To the claim that the legislative power of the State is vested in the State Legislature consisting of the Senate and Assembly and that it may not be transferred to a bureau or to the War Council, the answer is that the Congress and the Legislature did exercise the legislative power: the Congress, by ordaining that maximum or ceiling prices should be established and by writing the rules according to which the bureau established by the Congress should compute and fix such prices, that is, such as in the judgment of the Price Administrator are fair and equitable; the Legislature, by specifically authorizing its bureau to adopt, for purposes of enforcement, the action of the Congress and its bureau.

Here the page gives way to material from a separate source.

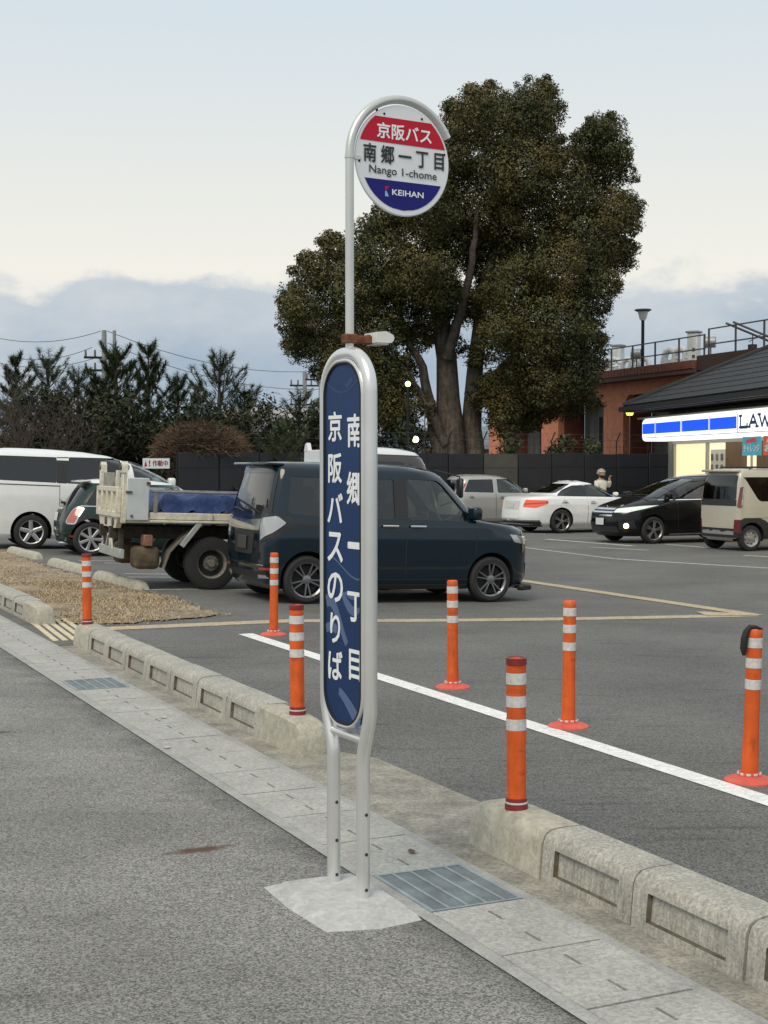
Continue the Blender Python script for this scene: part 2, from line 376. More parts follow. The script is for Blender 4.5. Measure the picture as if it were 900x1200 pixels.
# ------------------------------------------------------------------ kerbs
def kerb_block_mesh(L, seed):
    r_ = random.Random(seed); b = MB()
    prof = [(0, -.08), (.022, .155), (.034, .180), (.058, .197), (.10, .203), (.205, .203), (.225, .185), (.235, -.08)]
    hl = L / 2 - .006
    b.prism(prof, lambda t, z, d: Vector((d, -t, z)), -hl, hl)
    bm = b.bm; bmesh.ops.recalc_face_normals(bm, faces=bm.faces); bm.faces.ensure_lookup_table()
    f = max((f for f in bm.faces), key=lambda f: f.normal.y * f.calc_area())
    # front face runs -.08..155: split so the panel sits where the photo has it
    es = [e for e in f.edges if abs(e.verts[0].co.z - e.verts[1].co.z) > .1]
    bmesh.ops.bisect_plane(bm, geom=bm.faces[:] + bm.edges[:] + bm.verts[:], plane_co=(0, 0, .012), plane_no=(0, 0, 1))
    bm.faces.ensure_lookup_table(); bmesh.ops.recalc_face_normals(bm, faces=bm.faces)
    f = max((f for f in bm.faces if f.calc_center_median().z > .05), key=lambda f: f.normal.y * f.calc_area())
    r1 = bmesh.ops.inset_region(bm, faces=[f], thickness=.010, depth=0)
    c = f.calc_center_median()
    for v in f.verts: v.co.x = (hl - .085) * (1 if v.co.x > 0 else -1)
    for v in f.verts: v.co.z = .040 if v.co.z < c.z else .142
    for v in f.verts: v.co.y = -.022 * (v.co.z + .08) / .235
    rr = bmesh.ops.inset_region(bm, faces=[f], thickness=.006, depth=-.020)
    for g in rr['faces']: g.material_index = 1
    return b.mesh('kerb_block', [M_kerb, M_groove], sharp=35)
def kerb_end_mesh(L):
    """rounded end piece; its free end is at +x"""
    b = MB(); rings = []
    for x, h, inset in [(-L / 2 + .004, .203, 0), (L * .20, .203, 0), (L * .32, .200, .002), (L * .41, .190, .006), (L * .47, .165, .013), (L * .50, .11, .022), (L * .515, -.06, .030)]:
        prof = [(inset * .5, -.08), (.018 + inset, h * .72), (.036 + inset, h * .9), (.062 + inset, h * .985), (.10, h), (.20 - inset, h), (.222 - inset, h * .93), (.235 - inset, -.08)]
        rings.append([b.bm.verts.new((x, -t, z)) for t, z in prof])
    for A, B in zip(rings, rings[1:]):
        for k in range(8): b.bm.faces.new((A[k], A[(k + 1) % 8], B[(k + 1) % 8], B[k]))
    b.bm.faces.new(rings[0]); b.bm.faces.new(rings[-1])
    return b.mesh('kerb_end_block', M_kerbtop, sharp=50)
KP = .62; kb = [kerb_block_mesh(KP, i) for i in range(2)]; ke = kerb_end_mesh(.63)
KT = 2.945
def kerb_run(s_start, n, first_end, last_end):
    """blocks from s_start away along the road; first_end/last_end close it with rounded pieces"""
    k = tag(empty('kerb', W(s_start, KT, 0), KA), kind='structure'); x = 0
    if first_end: link('kerb_end_block', ke, k, (.315, -.235, 0), (0, 0, math.pi)).location = (.315, -.235, 0); x = .63
    for i in range(n):
        o = link('kerb_block', random.choice(kb), k, (x + KP / 2, random.uniform(-.004, .004), random.uniform(-.003, .003)), (0, random.uniform(-.004, .004), random.uniform(-.003, .003))); x += KP
    if last_end: link('kerb_end_block', ke, k, (x + .315, 0, 0))
    return k
kerb_run(4.80 - 14 * KP, 14, False, True)
kerb_run(7.40, 7, True, True)
kerb_run(14.62, 60, True, False)

# ------------------------------------------------------------------ paint on the car park
def paint(pts, m, name, dz=.004, n=14):
    """a painted strip along a line of ground points [(x,y)...] given as (p0,p1,width)"""
    b = MB()
    for (p0, p1, wd, w2) in pts:
        p0, p1 = Vector(p0[:2]), Vector(p1[:2]); d = (p1 - p0).normalized(); q = Vector((-d.y, d.x))
        for i in range(n):
            a, c = p0.lerp(p1, i / n), p0.lerp(p1, (i + 1) / n)
            wa = (wd + (w2 - wd) * i / n) / 2; wc = (wd + (w2 - wd) * (i + 1) / n) / 2
            P = [a + q * wa, c + q * wc, c - q * wc, a - q * wa]
            b.quad(*[(p.x, p.y, gz(p.x, p.y) + dz) for p in P])
    bmesh.ops.remove_doubles(b.bm, verts=b.bm.verts, dist=1e-4)
    return tag(b.build(name, m), kind='structure')
paint([(W(13.06, 4.67), W(-4, 4.67), .15, .15)], M_white, 'white_line_road_marking', n=40)
yA, yB, yC = ground(125, 737), ground(884, 721), ground(600, 679)
paint([(yA, yB, .30, .30)], M_yellow, 'yellow_line_road_marking', n=24)
paint([(yC, yB, .26, .26)], M_yellow, 'yellow_line_road_marking', .0065, n=24)
# hatched corner where the yellow lines meet
b = MB()
for k in range(8):
    f0 = k / 8; u = 815 + 62 * f0
    p, q = ground(u, 717.5 + 3 * f0), ground(u + 14, 722.2 - .6 * f0)
    d = Vector((.05, .02)); b.quad(*[(c.x, c.y, gz(c.x, c.y) + .009) for c in (Vector((p.x, p.y)), Vector((p.x, p.y)) + d * 2.6, Vector((q.x, q.y)) + d * 2.6, Vector((q.x, q.y)))])
tag(b.build('yellow_hatching_road_marking', M_yellow), kind='structure')
# stall lines of the left row (pairs) and of the row in front of the shop
lines = []
for u0, v0, L in ((92, 657, 4.5), (122, 660, 4.5), (146, 672.5, 5), (146, 676.5, 5), (160, 692, 5)):
    p = ground(u0, v0); d = Vector((math.cos(R(21)), math.sin(R(21)), 0)); lines.append((p, p + d * L, .10, .10))
paint(lines, M_oldwhite, 'stall_line_road_marking')
lines = []
for (u0, v0, u1, v1, wd) in ((640, 632, 742, 640, .22), (560, 622, 640, 626, .12), (600, 640, 720, 655, .10), (720, 655, 900, 666, .16), (780, 638, 830, 642, .16), (690, 641, 760, 645, .12), (872, 651, 905, 653, .16)):
    lines.append((ground(u0, v0), ground(u1, v1), wd, wd))
paint(lines, M_oldwhite, 'parking_bay_road_marking', .0045)

# ------------------------------------------------------------------ wheel stops
def stop_mesh():
    b = MB()
    prof = [(-.10, -.02), (-.085, .06), (-.06, .105), (-.03, .12), (.03, .12), (.06, .105), (.085, .06), (.10, -.02)]
    rings = []
    for x, k in ((-.49, .0), (-.47, .55), (-.43, .88), (-.36, 1), (.36, 1), (.43, .88), (.47, .55), (.49, 0)):
        rings.append([b.bm.verts.new((x * 1.12, y * (.86 + .14 * k), -.02 + (z + .02) * max(k, .04))) for y, z in prof])
    for A, B in zip(rings, rings[1:]):
        for j in range(7): b.bm.faces.new((A[j], A[j + 1], B[j + 1], B[j]))
    b.bm.faces.new(rings[0]); b.bm.faces.new(rings[-1])
    return b.mesh('wheel_stop', M_kerbtop, 40)
wsm = stop_mesh()
WS = [('worn concrete wheel stop behind the dump truck, nearest the orange post', 19.3), ('worn concrete wheel stop in the middle of the three along the dry grass', 22.4), ('worn concrete wheel stop beside the rear wheel of the white minivan', 26.0)]
for lab, s in WS:
    e = empty('wheel_stop', W(s, 5.06, 0), KA + R(2), lab, 'wheel stop', 'concrete wheel stops of the left parking row')
    link('stop_block', wsm, e, (.56, .0, 0)); link('stop_block', wsm, e, (-.56, .015, 0), (0, 0, .02))

# ------------------------------------------------------------------ dry grass verge
M_straw = mat('straw', (.28, .22, .145), .95, n=(1.6, .4), speck=(45, .5), scuff=[(.3, (.8, 1.6, 1), .4)], bump=(60, .3, .01))
M_strawb = mat('straw_blades', (.41, .32, .20), .9, island=.45)
poly = [(31, 3.25), (31, 4.95), (27.9, 5.0), (24, 4.85), (20.5, 4.85), (18.6, 4.92), (17.2, 5.02), (15.6, 5.0), (14.72, 4.98), (14.55, 4.3), (14.42, 3.5), (14.8, 3.28), (16, 3.22)]
b = MB()
for s0, t0 in [(0, 0)]:
    pts = []
    for i in range(len(poly)):
        (a, c), (d, e) = poly[i], poly[(i + 1) % len(poly)]
        nn = max(1, int(math.hypot(d - a, e - c) / .15))
        for k in range(nn):
            f0 = k / nn; pts.append((a + (d - a) * f0 + random.uniform(-.12, .12), c + (e - c) * f0 + random.uniform(-.07, .07)))
    b.poly([W(s, t, .014) for s, t in pts]); bmesh.ops.triangulate(b.bm, faces=b.bm.faces[:])
tag(b.build('dry_grass_verge_ground', M_straw), kind='structure')
def inside(s, t):
    c = False
    for i in range(len(poly)):
        (a, b1), (d, e) = poly[i], poly[i - 1]
        if (b1 > t) != (e > t) and s < (d - a) * (t - b1) / (e - b1) + a: c = not c
    return c
V, Fc = [], []
def patchy(s, t): return .5 + .3 * math.sin(s * 2.3 + 1.7 * math.sin(t * 3)) + .3 * math.sin(t * 5.1 + 1.3 * math.sin(s * 1.9))
while len(Fc) < 24000:
    s, t = random.uniform(14, 31) if random.random() > .5 else random.uniform(14, 20), random.uniform(3.1, 5.15)
    if not inside(s + random.gauss(0, .16), t + random.gauss(0, .10)) or random.random() > patchy(s, t): continue
    p = W(s, t, .012); a = random.uniform(0, 6.28); l = random.uniform(.02, .07); ln = random.uniform(1.0, 1.56); wd = .005
    d = Vector((math.cos(a), math.sin(a), 0)); q = Vector((-d.y, d.x, 0)); tip = p + d * l * math.sin(ln) + Vector((0, 0, l * math.cos(ln) + .005))
    i = len(V); V += [p - q * wd, p + q * wd, tip]; Fc.append((i, i + 1, i + 2))
tag(link('dry_grass', np_mesh('dry_grass', V, Fc, M_strawb)), 'short dead straw-coloured grass on the verge behind the kerb', 'grass', kind='stuff')
# a few fallen leaves and bits of litter on the gutter and road
M_leafl = mat('pale_litter', (.55, .52, .44), .8)
for i, (s, t, lab) in enumerate([(7.95, 2.36, 'small pale dead leaf on the gutter covers by the road edge'), (8.9, 2.62, 'tiny pale scrap of paper on the gutter covers below the middle kerb'), (5.35, 2.66, 'tiny curled dry leaf just beside the near drain grate')]):
    b = MB(); k = .03
    b.poly([(k * math.cos(a) * (1 if j % 2 else .7), .6 * k * math.sin(a), .003 + .008 * math.cos(a) ** 2) for j, a in enumerate(np.linspace(0, 6.28, 8)[:-1])])
    tag(b.build('fallen_leaf', M_leafl if i < 2 else mat('brown_leaf', (.12, .08, .05), .9), None, W(s, t, .010), (0, 0, i)), lab, 'leaf')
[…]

All that this court has dealt with or can deal with is the power under the State and Federal Constitutions of our legislative bodies to adopt this kind of legislation. The wisdom and policy of these statutes are not in issue. We are not even considering the practicability of all the small shopkeepers, in New York City (and there must be over 100,000 of them) making frequent trips to the Empire State Building to find out whether they are violating the law. According to the present decisions of the Federal courts, there is nothing in our fundamental law which forbids this new "noble experiment" and it will go on.
The defendant is found guilty and fined ten dollars.